Para que, creyendo, tengan Vida

Juan López Vergara

El domingo anterior celebramos la Resurrección del Señor, meditando un texto que nos recordó que Jesús se distinguió por haber pasado por el mundo “haciendo el Bien” (Hch 10, 38). Nuestra Madre Iglesia, ahora, ofrece un relato del Resucitado, demostrativo de la profunda transformación que enfrentaron los discípulos ante el evento de la Resurrección (Jn 20, 19-31).

La paz es el don
por antonomasia

Los discípulos estaban atemorizados y, de pronto, Jesús, el Señor de la Vida, se presentó y les participó su don: “La paz sea con ustedes” (v. 19). El Evangelista no quiere dejar alguna duda acerca de la identidad del Resucitado, por lo cual nos dice que Jesús mostró las manos y el costado, para que sus heridas se convirtieran en sus señas de identidad (véase v. 20a). Cuando los discípulos reconocieron a Jesús como el Señor, pasaron del miedo a la alegría, que es el sentimiento básico de la realidad pascual (véase v. 20b).
¡La paz es el don por antonomasia del Resucitado!.

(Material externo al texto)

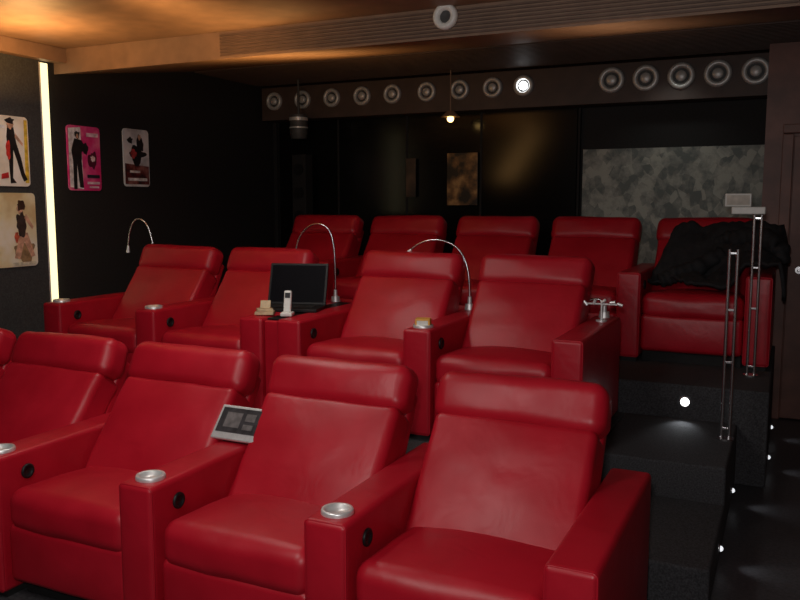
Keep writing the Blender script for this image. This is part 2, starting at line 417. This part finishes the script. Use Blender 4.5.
for i,(dx,dz) in enumerate([(.0,.11),(.05,.115),(.10,.11),(.14,.10),(-.05,.10)]):
    addcyl(bm,.009,.009,.03,T((dx,0,dz))@R(20+30*i,'Y'),12)
addbox(bm,-.06,.15,-.004,.004,.096,.104)
addcyl(bm,.006,.006,.10,T((.04,0,.05)),12); addcyl(bm,.03,.03,.01,T((.04,0,.005)),20)
meshobj('chrome_table_stand',bm,M_ALU,loc=(-.97,4.58,ZA))

# ---------------------------------------------------------------- laptop, phone, notebook, tablet, box
lp=empty('laptop',(-2.77,4.27,P2+.603),(0,0,math.radians(16)))
box('base',-.19,.19,-.12,.12,0,.02,M_BLK,lp,.004)
la=math.radians(-20)
bm=bmesh.new(); addbox(bm,-.19,.19,-.006,.006,0,.27,.004)
meshobj('lid',bm,M_BLK,lp,loc=(0,.10,.02),rot=(la,0,0))
bm=bmesh.new(); addbox(bm,-.175,.175,-.0085,-.0065,.015,.255)
meshobj('screen',bm,mat('laptop_dark_screen',(.004,.004,.006),.5,nscale=4,spec=.05),lp,loc=(0,.10,.02),rot=(la,0,0))
bm=bmesh.new()
for r in range(5):
    for q in range(12): addbox(bm,-.14+q*.0235,-.14+q*.0235+.019,-.02+r*.02,-.02+r*.02+.016,.02,.0235)
meshobj('keys',bm,M_PLINTH,lp)
ph=empty('cordless_phone',(-2.64,4.02,P2+.603),(0,0,math.radians(20)))
box('cradle',-.035,.035,-.04,.04,0,.025,M_WHITE,ph,.008)
bm=bmesh.new(); addbox(bm,-.022,.022,-.012,.012,0,.13,.008); meshobj('handset',bm,M_WHITE,ph,loc=(0,.0,.02),rot=(math.radians(-15),0,math.radians(0)))
bm=bmesh.new(); addbox(bm,-.015,.015,-.0145,-.0125,.085,.115); meshobj('display',bm,M_BLK,ph,loc=(0,0,.02),rot=(math.radians(-15),0,0))
nb=empty('notebook_stack',(-2.79,4.01,P2+.606),(0,0,math.radians(25)))
M_PAPER=mat('beige_paper',(.55,.42,.26),.7,nscale=20)
box('lower_book',-.055,.055,-.04,.04,0,.018,M_PAPER,nb,.002)
bm=bmesh.new(); addbox(bm,-.045,.045,-.035,.035,0,.015,.002); meshobj('upper_book',bm,M_PAPER,nb,loc=(0,0,.019),rot=(0,math.radians(0),.3))
bm=bmesh.new(); addbox(bm,-.03,.03,-.003,.003,0,.05,.001); meshobj('card',bm,M_PAPER,nb,loc=(0,.01,.034),rot=(math.radians(-30),0,0))
tb=empty('touch_panel_remote',(-2.10,2.79,.605),(0,0,math.radians(0)))
ta=math.radians(-40)
bm=bmesh.new(); addbox(bm,-.115,.115,-.009,.009,0,.16,.006); meshobj('frame',bm,M_ALU,tb,rot=(ta,0,0),loc=(0,-.03,.010))
bm=bmesh.new(); addbox(bm,-.10,.10,-.0115,-.0095,.032,.146); meshobj('display',bm,mat('tablet_screen',(.035,.032,.035),.45,nscale=30,namt=.5,spec=.3),tb,rot=(ta,0,0),loc=(0,-.03,.010))
bm=bmesh.new(); addbox(bm,-.06,.06,-.02,.07,0,.012,.003); meshobj('stand',bm,M_BLK,tb)
bm=bmesh.new()
addbox(bm,-.07,.01,-.0127,-.0116,.055,.125); addbox(bm,.03,.08,-.0127,-.0116,.09,.125); addbox(bm,.03,.08,-.0127,-.0116,.05,.075)
meshobj('screen_window',bm,mat('dim_screen_image',(.11,.10,.10),.5,nscale=30,namt=.5),tb,rot=(ta,0,0),loc=(0,-.03,.010))
sb=empty('snack_box',(-1.75,3.975,P2+.604),(0,0,math.radians(15)))
box('carton',-.04,.04,-.03,.03,0,.045,mat('orange_card',(.75,.38,.06),.6,nscale=10),sb,.003)
box('label',-.03,.03,-.0315,-.0301,.008,.035,M_WHITE,sb)

# ---------------------------------------------------------------- jacket draped over the rear right seat and arm
def jheight(x,y):
    seat=1.035
    back=1.02+max(0,y-5.98)*1.30
    h=max(seat,back)
    t=min(1,max(0,(x+.34)/.10)); t=t*t*(3-2*t)
    h=h*(1-t)+max(h,1.19)*t
    h+=.12*math.exp(-((x+.30)/.17)**2-((y-6.02)/.18)**2)+.05*math.exp(-((x+.62)/.16)**2-((y-5.92)/.13)**2)
    return h
bm=bmesh.new(); NU,NV=72,48; g=[]
for i in range(NU+1):
    row=[]; u=i/NU
    for j in range(NV+1):
        v=j/NV
        y=5.72+.58*v+.05*noise.noise(Vector((u*3,v*2,1)))
        if u<.86: x=-.86+(u/.86)*(.80); drop=0
        else: x=-.06+.03*math.sin((u-.86)/.14*1.5); drop=(u-.86)/.14*(.20+.12*noise.noise(Vector((v*4,2,7))))
        x+= (1-u)*.22*(.5-v)*-1.0*(1 if u<.86 else 0)
        y+= (1-v)*(.20*math.exp(-((u-.15)/.18)**2)-.02)
        rid=1-abs(noise.noise(Vector((x*6+y*3,y*5-x*2,3.3))))*2
        rid2=1-abs(noise.noise(Vector((x*13-y*6,y*9+x*5,8.1))))*2
        z=jheight(x,y)+.035*rid+.018*rid2-drop
        if u<.05 : z-=.03*(1-u/.05)
        row.append(bm.verts.new((x,y,z)))
    g.append(row)
for i in range(NU):
    for j in range(NV): bm.faces.new((g[i][j],g[i+1][j],g[i+1][j+1],g[i][j+1]))
jk=empty('black_jacket')
s=meshobj('drape',bm,M_JACK,jk,smooth=True)
sm=s.modifiers.new('sol','SOLIDIFY'); sm.thickness=.022; sm.offset=1
def sleeve(name,pts,rads):
    bm=bmesh.new(); seg=20; rings=[]
    P=[];n=26
    for i in range(n+1):
        t=i/n*(len(pts)-1); k=min(int(t),len(pts)-2); f=t-k
        P.append((Vector(pts[k]).lerp(Vector(pts[k+1]),f),rads[k]*(1-f)+rads[k+1]*f))
    for i,(p,r) in enumerate(P):
        t=(P[min(i+1,n)][0]-P[max(i-1,0)][0]).normalized(); u=t.orthogonal().normalized(); w=t.cross(u)
        ring=[]
        for k in range(seg):
            a=2*math.pi*k/seg; d=u*math.cos(a)+w*math.sin(a)
            q=p+d*r; rr=r*(1+.25*noise.noise(q*14)+.12*math.sin(i*1.7+noise.noise(q*6)*4))
            ring.append(bm.verts.new(p+d*rr))
        rings.append(ring)
    for a,b in zip(rings,rings[1:]):
        for k in range(seg): bm.faces.new((a[k],a[(k+1)%seg],b[(k+1)%seg],b[k]))
    bm.faces.new(rings[0][::-1]); bm.faces.new(rings[-1])
    return meshobj(name,bm,M_JACK,jk,smooth=True)
sleeve('sleeve_right',[(-.36,6.16,1.36),(-.24,6.10,1.40),(-.12,6.02,1.37),(-.055,5.98,1.32),(-.03,5.96,1.22)],[.055,.07,.065,.055,.045])
sleeve('sleeve_left',[(-.42,6.10,1.26),(-.56,6.00,1.19),(-.70,5.93,1.13),(-.80,5.88,1.09)],[.06,.06,.055,.045])
sleeve('collar',[(-.50,6.22,1.33),(-.38,6.17,1.385),(-.26,6.17,1.40)],[.03,.045,.035])

# ---------------------------------------------------------------- chrome railing posts
hr=empty('chrome_railing')
bm=bmesh.new()
def postpair(x,y,z0,z1):
    for dx in (-.020,.020):
        addcyl(bm,.0085,.0085,z1-z0,T((x+dx,y,(z0+z1)/2)),16)
    addcyl(bm,.045,.045,.01,T((x,y,z0+.005)),24)
    for z in (z0+.06,z0+.42,z1-.32,z1-.02):
        addbox(bm,x-.026,x+.026,y-.006,y+.006,z-.006,z+.006,.002)
postpair(-.262,4.62,P2,1.38); postpair(-.18,5.42,P3,1.55)
meshobj('posts',bm,M_CHR,hr)
dv=empty('white_switch_box',(-.27,5.42,1.553))
box('lower_body',-.06,.13,-.04,.04,0,.045,M_WHITE,dv,.006)
box('upper_body',-.10,.05,-.035,.035,.0455,.125,M_WHITE,dv,.006)
box('panel',-.09,.04,-.0375,-.0352,.055,.115,mat('beige_panel',(.5,.45,.38),.5,nscale=20),dv)

# ---------------------------------------------------------------- step lights
def step_light(loc,axis,en=.6):
    o=empty('step_light',loc)
    bm=bmesh.new(); Mx=R(90,'Y') if axis=='X' else R(90,'X')
    dome=[(.013*math.cos(math.radians(a)),.006+.013*math.sin(math.radians(a))) for a in (0,20,40,60,80)]+[(.0001,.0192)]
    if axis=='X':
        lathe(bm,[(.020,0),(.020,.005),(.013,.006)],Mx,24,0); lathe(bm,dome,Mx,24,1)
    else:
        lathe(bm,[(.034,0),(.034,.006),(.026,.008),(.024,.004)],Mx,24,0); lathe(bm,[(.024,.004),(.0001,.006)],Mx,24,1)
    meshobj('bezel',bm,[M_CHR,M_LEDS if axis=='X' else M_LED],o,smooth=True)
    l=bpy.data.lights.new('led','SPOT'); l.energy=en; l.spot_size=math.radians(80); l.spot_blend=1; l.shadow_soft_size=.02; l.color=(.9,.95,1)
    lo=bpy.data.objects.new('led',l); link(lo,o); 
    d=Vector((.8,0,-.22)) if axis=='X' else Vector((0,-.8,-.5))
    lo.location=d*.05; lo.rotation_euler=d.to_track_quat('-Z','Y').to_euler()
for y in (3.8,4.63): step_light((-.219,y,.08),'X',.55)
for y in (5.35,6.1): step_light((-.059,y,.08),'X',.35)
step_light((-.51,4.979,.46),'Y',1.1)

# ---------------------------------------------------------------- things at back wall
sp=empty('hanging_projector_spot',(-4.27,6.75,2.36))
bm=bmesh.new(); addcyl(bm,.085,.085,.18,T((0,0,0)),32,0); addcyl(bm,.089,.089,.03,T((0,0,.05)),32,1); addcyl(bm,.089,.089,.012,T((0,0,-.03)),32,1)
addcyl(bm,.012,.012,.35,T((0,0,.255)),12,0); addcyl(bm,.07,.085,.05,T((0,0,-.11)),32,0)
meshobj('body',bm,[M_HOLE,M_RING],sp)
pk=empty('wall_speaker_column',(-4.45,7.1,0))
bm=bmesh.new(); addbox(bm,-.08,.08,-.08,.06,.56,2.1,.01); meshobj('cabinet',bm,M_WALLB,pk)
bm=bmesh.new()
for i in range(6): addcyl(bm,.055,.055,.012,T((0,-.086,.8+i*.23))@R(90,'X'),24)
meshobj('drivers',bm,M_BLK,pk)
ap=empty('amber_reflection_panel',(-2.77,7.19,1.86))  # blurry amber reflection in the back glass, painted on a thin panel
M_AMB=multi('amber_reflection_paint',[(.01,.008,.005),(.015,.010,.007),(.20,.10,.035),(.55,.32,.12)],6,.4,5)
box('reflection_sheet',-.15,.15,-.02,-.005,-.26,.22,M_AMB,ap,.003)
bp_=empty('brown_reflection_panel',(-3.29,7.185,1.88))
box('reflection_sheet',-.05,.05,-.02,-.005,-.2,.16,multi('brown_reflection_paint',[(.02,.012,.01),(.06,.035,.02),(.12,.07,.04)],6),bp_,.003)  # vague brown glass reflection, put into the panel colour
cl=empty('ceiling_globe_lamp',(-2.76,6.85,2.37))
bm=bmesh.new(); addcyl(bm,.006,.006,.38,T((0,0,.24)),10,0); addcyl(bm,.085,.03,.05,T((0,0,.03)),24,0)
meshobj('shade',bm,M_CEIL,cl)
bm=bmesh.new(); bmesh.ops.create_uvsphere(bm,u_segments=20,v_segments=12,radius=.03,matrix=T((0,0,-.012))); meshobj('bulb',bm,M_WARM,cl,smooth=True)

# ---------------------------------------------------------------- lights
def area(name,loc,target,size,en,col=(1,1,1),sy=None,spread=180):
    l=bpy.data.lights.new(name,'AREA'); l.size=size; l.energy=en; l.color=col; l.spread=math.radians(spread)
    if sy: l.shape='RECTANGLE'; l.size_y=sy
    o=bpy.data.objects.new(name,l); link(o); o.location=loc
    o.rotation_euler=(Vector(target)-Vector(loc)).to_track_quat('-Z','Y').to_euler(); return o
def spot(name,loc,target,en,ang,col=(1,1,1),soft=.05,blend=.6):
    l=bpy.data.lights.new(name,'SPOT'); l.energy=en; l.spot_size=math.radians(ang); l.spot_blend=blend; l.color=col; l.shadow_soft_size=soft
    o=bpy.data.objects.new(name,l); link(o); o.location=loc
    o.rotation_euler=(Vector(target)-Vector(loc)).to_track_quat('-Z','Y').to_euler(); return o
area('camera_flash',(-.05,-.05,1.80),(-2.0,5,1.4),.10,27,(1,.95,.94))
area('front_ceiling_light',(-1.8,1.2,2.68),(-2.1,3.0,.6),.5,34,(1,.93,.88),1.6)
area('middle_ceiling_light',(-2.6,3.6,2.69),(-2.6,3.9,.9),.3,16,(1,.93,.86),2.4,140)
spot('poster_fill_spot',(-3.9,3.4,2.68),(-4.85,4.1,1.75),16,70,(1,.93,.8),.05,1)  # unseen spot added to brighten the left wall posters
spot('stone_panel_downlight',(-.9,6.6,2.7),(-.9,7.2,1.7),3.5,90,(.95,1,.93),.05,1)
OR=(1,.52,.17)
area('cove_uplight_left',(-4.3,3.7,2.30),(-4.3,3.7,3),.25,14,OR)
area('cove_uplight_middle',(-3.2,4.05,2.25),(-3.2,4.3,2.7),.25,6,OR,1.5,150)
area('ceiling_fill_rear',(-3.1,5.0,2.15),(-3.1,5.0,2.7),.3,6,OR,1.2,130)  # floating area light added to brighten the sloped underside, no fixture
area('ceiling_fill_right',(-1.0,5.0,2.15),(-1.0,5.0,2.7),.3,2.5,(1,.62,.35),1.5,130)  # weaker floating fill added under the right half of the baffle
w=bpy.data.worlds.new('world'); sc.world=w; w.use_nodes=True
w.node_tree.nodes['Background'].inputs[0].default_value=(.02,.02,.022,1); w.node_tree.nodes['Background'].inputs[1].default_value=.3

# ---------------------------------------------------------------- camera
cd=bpy.data.cameras.new('camera'); cd.sensor_width=36; cd.lens=36.9; cd.clip_start=.02
co=bpy.data.objects.new('camera',cd); link(co); co.location=(0,0,CZ)
co.rotation_euler=(math.radians(90-6.74),0,math.radians(25.4))
sc.camera=co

Convocados a ofrecer la paz
San Juan tiene especial cuidado en transmitir que Jesús de nuevo les manifestó: “ ‘La paz sea con ustedes. Como el Padre me ha enviado, así también los envío Yo’. Después de decir esto, sopló sobre ellos y les dijo: ‘Reciban el Espíritu Santo. A los que les perdonen los pecados, les quedarán perdonados, y a los que no se los perdonen, les quedaran sin perdonar’ ” (vv. 21-23).
Este saludo envuelve un vitalizador programa, porque, para los judíos, la paz no implica sólo ausencia de problemas, sino plenitud de vida. La Paz del Señor, que capacita a los discípulos para cumplir su Misión, nace de lo más recóndito del Misterio Trinitario. Nuestra Misión tiene como fin, en consecuencia, transmitir al mundo entero esa Paz ofrecida por Jesús.

¡Señor mío, y Dios mío!
A un miembro de la comunidad que estaba ausente cuando Jesús los visitó, el testimonio de sus hermanos no le convenció (véanse vv. 24-25). Ocho días después, el Señor se presentó de nuevo (véase v. 26), y la experiencia de su presencia provocó que el dubitativo Tomás, en las heridas de Jesús, descubriera su divinidad y emitiera la más contundente Confesión de Fe contenida en los Evangelios: “¡Señor mío, y Dios mío!” (v. 28).
El Resucitado contestó con una bienaventuranza que constituye la cumbre del relato: “Tú crees porque me has visto; dichosos los que creen sin haber visto” (v. 29).
Esta bienaventuranza se explícita con la primera conclusión del Cuarto Evangelio, donde su autor expone su objetivo, el cual consistió en valerse de su pluma para dar testimonio de Jesús, el Señor de la Vida, y motivar, así, la fe en los destinatarios de su obra, que incluye a todas las generaciones que recibirán el mensaje pascual de la predicación cristiana: “Otros muchos signos hizo Jesús en presencia de sus discípulos, pero no están escritos en este libro. Se escribieron éstos para que ustedes crean que Jesús es el Mesías, el Hijo de Dios, y para que, creyendo, tengan vida en su nombre” (vv. 30-31).